- Given data:

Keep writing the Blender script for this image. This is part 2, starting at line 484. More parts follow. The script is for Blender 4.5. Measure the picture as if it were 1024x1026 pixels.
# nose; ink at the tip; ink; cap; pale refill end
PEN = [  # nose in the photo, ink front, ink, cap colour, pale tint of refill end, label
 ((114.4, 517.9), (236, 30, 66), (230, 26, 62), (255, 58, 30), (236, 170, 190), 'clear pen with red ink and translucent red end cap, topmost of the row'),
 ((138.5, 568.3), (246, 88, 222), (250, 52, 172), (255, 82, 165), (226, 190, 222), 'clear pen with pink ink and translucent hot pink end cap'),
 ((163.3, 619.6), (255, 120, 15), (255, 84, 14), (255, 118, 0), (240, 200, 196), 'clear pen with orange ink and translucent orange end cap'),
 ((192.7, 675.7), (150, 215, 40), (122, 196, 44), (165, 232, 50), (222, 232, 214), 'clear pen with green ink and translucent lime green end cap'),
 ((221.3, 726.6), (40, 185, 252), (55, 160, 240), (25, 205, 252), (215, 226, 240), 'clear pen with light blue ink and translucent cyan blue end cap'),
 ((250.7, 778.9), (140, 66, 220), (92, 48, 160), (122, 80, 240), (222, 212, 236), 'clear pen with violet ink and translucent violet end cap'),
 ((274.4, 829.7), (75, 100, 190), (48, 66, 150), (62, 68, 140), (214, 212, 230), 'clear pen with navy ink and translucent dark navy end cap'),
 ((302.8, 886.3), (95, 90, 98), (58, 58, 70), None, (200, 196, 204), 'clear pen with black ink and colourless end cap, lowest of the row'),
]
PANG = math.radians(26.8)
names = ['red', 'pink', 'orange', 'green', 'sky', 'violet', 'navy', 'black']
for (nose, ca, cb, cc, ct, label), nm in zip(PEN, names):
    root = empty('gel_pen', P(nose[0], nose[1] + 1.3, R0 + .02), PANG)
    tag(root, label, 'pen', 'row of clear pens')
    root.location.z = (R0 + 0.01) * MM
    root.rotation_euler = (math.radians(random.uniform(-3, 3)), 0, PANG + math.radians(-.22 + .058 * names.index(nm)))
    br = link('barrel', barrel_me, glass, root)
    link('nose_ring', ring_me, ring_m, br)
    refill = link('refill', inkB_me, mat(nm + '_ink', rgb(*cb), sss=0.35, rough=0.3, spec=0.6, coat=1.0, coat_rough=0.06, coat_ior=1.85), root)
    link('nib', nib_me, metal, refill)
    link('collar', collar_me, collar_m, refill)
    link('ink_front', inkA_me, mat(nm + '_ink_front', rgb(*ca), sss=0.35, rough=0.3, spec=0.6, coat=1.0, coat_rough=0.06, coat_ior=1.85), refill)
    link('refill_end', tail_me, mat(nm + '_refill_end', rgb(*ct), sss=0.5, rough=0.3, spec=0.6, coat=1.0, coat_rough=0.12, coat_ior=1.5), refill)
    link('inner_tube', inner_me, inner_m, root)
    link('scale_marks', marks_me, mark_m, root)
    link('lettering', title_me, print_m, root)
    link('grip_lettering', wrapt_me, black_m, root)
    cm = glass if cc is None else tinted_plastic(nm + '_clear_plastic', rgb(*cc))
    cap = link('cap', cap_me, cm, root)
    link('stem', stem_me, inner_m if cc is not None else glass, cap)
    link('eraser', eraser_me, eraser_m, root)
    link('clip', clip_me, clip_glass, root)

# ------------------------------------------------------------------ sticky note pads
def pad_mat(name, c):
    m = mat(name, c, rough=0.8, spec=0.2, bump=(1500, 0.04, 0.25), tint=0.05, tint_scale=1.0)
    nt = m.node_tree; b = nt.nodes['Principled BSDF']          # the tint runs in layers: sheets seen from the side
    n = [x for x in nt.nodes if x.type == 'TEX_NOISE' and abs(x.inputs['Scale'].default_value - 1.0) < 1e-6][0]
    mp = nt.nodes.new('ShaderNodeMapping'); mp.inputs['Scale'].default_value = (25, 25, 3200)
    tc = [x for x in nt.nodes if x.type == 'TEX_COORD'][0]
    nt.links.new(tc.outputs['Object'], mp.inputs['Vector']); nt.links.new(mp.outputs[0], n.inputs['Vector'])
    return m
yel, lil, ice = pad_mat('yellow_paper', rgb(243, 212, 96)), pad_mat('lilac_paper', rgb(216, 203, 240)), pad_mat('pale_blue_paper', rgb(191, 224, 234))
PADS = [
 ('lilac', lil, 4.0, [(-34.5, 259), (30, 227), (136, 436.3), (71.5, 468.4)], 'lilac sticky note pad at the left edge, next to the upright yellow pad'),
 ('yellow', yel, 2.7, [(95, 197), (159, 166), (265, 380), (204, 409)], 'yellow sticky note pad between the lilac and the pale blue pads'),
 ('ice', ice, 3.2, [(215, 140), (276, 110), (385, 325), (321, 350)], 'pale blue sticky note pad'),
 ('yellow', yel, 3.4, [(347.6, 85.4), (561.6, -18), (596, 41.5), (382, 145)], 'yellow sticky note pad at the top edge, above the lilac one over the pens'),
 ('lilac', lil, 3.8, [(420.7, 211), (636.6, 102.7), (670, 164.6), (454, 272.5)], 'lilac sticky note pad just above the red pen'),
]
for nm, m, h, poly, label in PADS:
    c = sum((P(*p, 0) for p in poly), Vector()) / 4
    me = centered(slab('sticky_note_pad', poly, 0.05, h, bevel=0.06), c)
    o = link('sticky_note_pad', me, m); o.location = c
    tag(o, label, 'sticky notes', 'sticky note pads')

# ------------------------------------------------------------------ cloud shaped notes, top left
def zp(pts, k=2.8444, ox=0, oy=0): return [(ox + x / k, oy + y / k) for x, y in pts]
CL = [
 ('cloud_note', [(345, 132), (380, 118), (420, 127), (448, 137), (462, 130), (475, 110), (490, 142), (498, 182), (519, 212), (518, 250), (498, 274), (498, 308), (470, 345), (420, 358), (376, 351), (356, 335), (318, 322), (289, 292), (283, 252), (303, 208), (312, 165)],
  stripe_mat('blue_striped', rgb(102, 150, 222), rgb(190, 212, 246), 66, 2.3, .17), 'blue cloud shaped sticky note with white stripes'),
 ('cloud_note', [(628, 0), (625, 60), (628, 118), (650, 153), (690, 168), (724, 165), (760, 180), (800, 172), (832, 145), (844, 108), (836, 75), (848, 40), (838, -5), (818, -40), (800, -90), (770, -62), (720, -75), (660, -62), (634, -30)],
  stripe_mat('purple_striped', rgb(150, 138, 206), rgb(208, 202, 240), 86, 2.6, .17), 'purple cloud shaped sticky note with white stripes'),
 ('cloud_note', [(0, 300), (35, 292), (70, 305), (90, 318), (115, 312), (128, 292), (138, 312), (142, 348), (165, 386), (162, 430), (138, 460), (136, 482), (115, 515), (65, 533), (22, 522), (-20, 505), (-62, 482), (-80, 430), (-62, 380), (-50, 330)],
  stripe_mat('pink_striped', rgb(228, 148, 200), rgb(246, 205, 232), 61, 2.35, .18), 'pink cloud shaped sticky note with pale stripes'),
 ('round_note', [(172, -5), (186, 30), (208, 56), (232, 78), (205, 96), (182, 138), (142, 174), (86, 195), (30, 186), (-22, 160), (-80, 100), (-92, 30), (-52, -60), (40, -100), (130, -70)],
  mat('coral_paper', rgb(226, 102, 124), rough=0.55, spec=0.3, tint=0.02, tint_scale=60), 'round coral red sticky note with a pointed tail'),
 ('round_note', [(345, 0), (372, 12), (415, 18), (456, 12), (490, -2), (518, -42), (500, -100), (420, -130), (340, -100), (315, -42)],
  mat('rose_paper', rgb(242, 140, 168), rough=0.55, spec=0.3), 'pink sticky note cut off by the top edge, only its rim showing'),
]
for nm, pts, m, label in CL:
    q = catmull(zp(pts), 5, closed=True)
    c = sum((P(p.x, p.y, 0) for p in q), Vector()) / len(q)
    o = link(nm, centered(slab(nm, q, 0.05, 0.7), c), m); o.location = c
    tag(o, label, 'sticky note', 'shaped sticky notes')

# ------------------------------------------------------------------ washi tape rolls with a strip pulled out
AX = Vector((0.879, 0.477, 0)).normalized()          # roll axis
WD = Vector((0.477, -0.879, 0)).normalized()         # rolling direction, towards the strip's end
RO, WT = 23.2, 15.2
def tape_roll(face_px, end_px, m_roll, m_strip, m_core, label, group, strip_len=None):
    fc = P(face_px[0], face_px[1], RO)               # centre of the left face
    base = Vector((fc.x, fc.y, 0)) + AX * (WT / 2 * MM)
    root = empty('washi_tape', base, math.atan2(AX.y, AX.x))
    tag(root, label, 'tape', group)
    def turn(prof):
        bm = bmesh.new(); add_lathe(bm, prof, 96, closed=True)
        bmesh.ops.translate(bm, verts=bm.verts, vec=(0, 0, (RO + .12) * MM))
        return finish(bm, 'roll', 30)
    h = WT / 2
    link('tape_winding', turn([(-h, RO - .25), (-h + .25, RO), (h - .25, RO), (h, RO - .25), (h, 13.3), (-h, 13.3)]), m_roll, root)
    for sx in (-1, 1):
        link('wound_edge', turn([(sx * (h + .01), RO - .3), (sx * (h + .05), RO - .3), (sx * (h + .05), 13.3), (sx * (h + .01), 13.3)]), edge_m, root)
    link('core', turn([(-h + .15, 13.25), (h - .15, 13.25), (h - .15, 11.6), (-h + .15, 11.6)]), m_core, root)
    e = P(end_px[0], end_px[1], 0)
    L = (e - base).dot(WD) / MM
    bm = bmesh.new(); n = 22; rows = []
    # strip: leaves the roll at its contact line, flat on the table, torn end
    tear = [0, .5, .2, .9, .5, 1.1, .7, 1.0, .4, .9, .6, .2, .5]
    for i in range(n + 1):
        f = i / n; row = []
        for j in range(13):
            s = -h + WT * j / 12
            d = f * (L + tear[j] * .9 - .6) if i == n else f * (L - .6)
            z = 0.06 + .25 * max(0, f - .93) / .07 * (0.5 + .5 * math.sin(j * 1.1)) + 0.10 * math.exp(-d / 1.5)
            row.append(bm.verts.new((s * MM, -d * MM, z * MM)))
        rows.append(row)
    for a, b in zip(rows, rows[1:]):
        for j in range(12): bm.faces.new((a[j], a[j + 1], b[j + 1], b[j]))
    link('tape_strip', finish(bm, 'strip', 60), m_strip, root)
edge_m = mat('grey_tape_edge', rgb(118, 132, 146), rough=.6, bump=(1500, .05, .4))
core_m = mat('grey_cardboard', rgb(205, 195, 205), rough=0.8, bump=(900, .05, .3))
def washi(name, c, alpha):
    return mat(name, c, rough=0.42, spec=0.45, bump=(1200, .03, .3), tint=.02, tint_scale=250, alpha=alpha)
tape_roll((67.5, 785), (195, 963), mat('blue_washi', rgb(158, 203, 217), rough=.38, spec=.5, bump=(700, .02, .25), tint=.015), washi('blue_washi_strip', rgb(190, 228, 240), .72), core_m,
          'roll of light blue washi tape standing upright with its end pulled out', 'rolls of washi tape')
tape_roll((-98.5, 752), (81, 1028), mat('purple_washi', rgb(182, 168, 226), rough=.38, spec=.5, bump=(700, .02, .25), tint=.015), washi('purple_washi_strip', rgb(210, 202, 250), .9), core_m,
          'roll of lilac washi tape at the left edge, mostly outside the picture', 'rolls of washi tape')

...

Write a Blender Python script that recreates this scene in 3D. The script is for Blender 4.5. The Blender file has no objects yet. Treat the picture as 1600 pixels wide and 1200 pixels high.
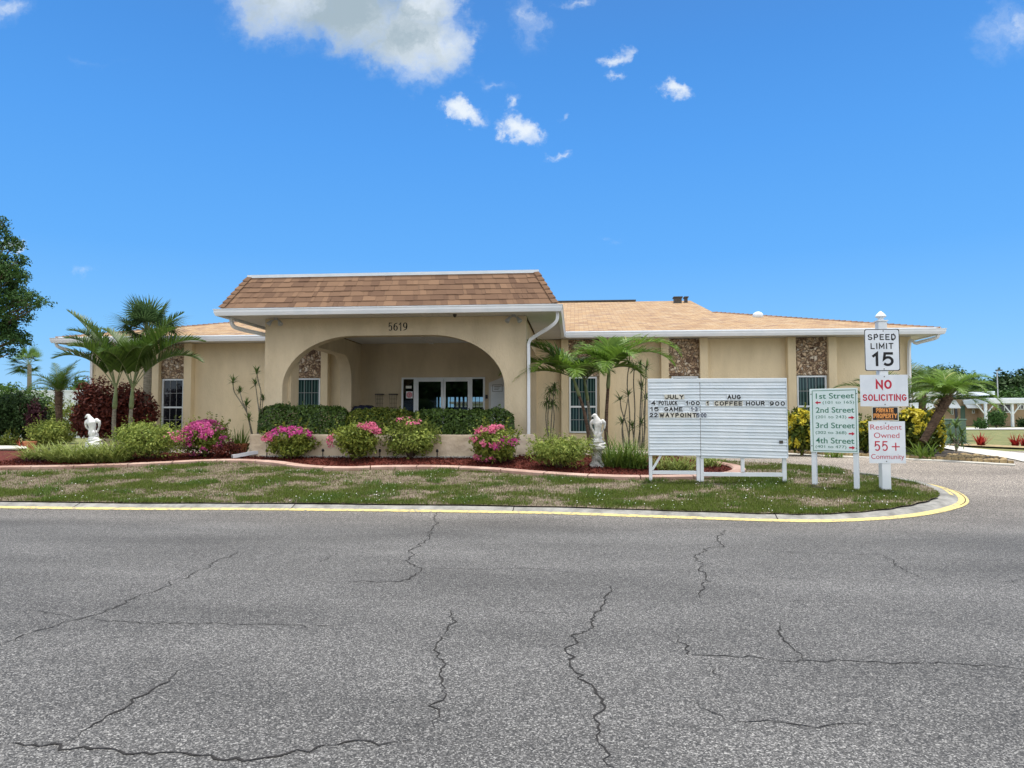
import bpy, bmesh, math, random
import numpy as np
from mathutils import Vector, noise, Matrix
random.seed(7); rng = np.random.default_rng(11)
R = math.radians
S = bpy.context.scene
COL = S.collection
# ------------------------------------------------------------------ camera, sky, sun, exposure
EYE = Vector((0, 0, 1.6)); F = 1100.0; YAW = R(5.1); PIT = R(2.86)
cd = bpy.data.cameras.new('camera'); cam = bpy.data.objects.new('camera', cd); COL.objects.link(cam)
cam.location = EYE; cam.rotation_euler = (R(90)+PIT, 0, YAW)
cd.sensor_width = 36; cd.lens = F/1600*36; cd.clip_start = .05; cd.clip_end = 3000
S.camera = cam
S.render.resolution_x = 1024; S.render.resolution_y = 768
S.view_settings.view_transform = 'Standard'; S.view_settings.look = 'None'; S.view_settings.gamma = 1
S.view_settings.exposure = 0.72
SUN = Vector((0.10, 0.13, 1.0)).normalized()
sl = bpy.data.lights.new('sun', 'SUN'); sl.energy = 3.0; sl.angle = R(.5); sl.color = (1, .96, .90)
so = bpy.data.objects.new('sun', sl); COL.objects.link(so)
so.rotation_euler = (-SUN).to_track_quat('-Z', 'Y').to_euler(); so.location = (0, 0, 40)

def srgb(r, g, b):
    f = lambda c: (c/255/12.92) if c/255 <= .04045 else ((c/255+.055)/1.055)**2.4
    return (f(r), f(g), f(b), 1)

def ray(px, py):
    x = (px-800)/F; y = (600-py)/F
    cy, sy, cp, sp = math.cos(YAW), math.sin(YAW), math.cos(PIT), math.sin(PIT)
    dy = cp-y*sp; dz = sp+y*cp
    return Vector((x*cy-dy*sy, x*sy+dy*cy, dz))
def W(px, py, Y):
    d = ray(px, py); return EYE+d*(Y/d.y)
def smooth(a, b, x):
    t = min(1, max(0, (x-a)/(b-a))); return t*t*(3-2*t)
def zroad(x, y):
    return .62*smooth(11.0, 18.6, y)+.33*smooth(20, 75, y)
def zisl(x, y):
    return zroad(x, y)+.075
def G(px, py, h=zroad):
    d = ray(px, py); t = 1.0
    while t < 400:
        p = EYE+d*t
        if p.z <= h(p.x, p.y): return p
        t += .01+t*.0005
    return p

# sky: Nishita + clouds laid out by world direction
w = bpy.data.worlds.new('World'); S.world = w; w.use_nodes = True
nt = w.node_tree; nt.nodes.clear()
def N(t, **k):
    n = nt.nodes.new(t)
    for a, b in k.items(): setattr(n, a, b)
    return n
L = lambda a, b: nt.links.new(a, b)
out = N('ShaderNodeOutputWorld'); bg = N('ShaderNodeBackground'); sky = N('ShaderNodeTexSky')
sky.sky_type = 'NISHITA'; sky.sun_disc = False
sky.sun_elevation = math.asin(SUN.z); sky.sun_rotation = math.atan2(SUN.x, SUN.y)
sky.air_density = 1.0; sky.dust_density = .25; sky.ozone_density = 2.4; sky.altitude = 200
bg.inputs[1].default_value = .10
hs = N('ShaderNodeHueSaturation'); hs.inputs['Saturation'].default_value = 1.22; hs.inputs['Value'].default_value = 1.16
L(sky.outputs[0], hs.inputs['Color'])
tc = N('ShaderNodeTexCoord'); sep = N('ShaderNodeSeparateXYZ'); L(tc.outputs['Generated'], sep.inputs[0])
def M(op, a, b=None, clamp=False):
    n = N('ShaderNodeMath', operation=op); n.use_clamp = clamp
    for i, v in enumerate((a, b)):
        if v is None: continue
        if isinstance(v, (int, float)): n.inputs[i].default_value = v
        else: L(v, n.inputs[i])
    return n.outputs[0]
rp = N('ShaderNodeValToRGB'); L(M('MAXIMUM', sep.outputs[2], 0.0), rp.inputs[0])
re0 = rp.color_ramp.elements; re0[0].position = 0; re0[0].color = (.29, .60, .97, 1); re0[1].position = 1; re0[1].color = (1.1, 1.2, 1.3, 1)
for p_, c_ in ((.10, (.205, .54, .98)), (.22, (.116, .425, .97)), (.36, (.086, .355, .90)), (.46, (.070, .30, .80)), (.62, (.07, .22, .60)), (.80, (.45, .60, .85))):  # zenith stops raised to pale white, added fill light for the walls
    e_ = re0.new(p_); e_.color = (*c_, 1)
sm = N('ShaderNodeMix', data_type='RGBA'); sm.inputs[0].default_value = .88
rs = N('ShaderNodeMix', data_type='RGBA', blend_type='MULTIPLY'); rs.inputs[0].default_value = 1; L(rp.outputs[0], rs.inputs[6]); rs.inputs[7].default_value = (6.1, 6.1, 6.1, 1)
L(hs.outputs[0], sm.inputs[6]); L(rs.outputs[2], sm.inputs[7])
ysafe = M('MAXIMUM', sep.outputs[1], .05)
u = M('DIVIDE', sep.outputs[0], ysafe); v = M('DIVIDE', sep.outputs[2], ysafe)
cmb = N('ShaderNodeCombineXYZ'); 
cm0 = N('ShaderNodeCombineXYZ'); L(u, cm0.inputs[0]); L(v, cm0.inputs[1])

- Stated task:
Filter the entries above down to the lines containing the word "scene".

- Answer to this task:
Write a Blender Python script that recreates this scene in 3D. The script is for Blender 4.5. The Blender file has no objects yet. Treat the picture as 1600 pixels wide and 1200 pixels high.
S = bpy.context.scene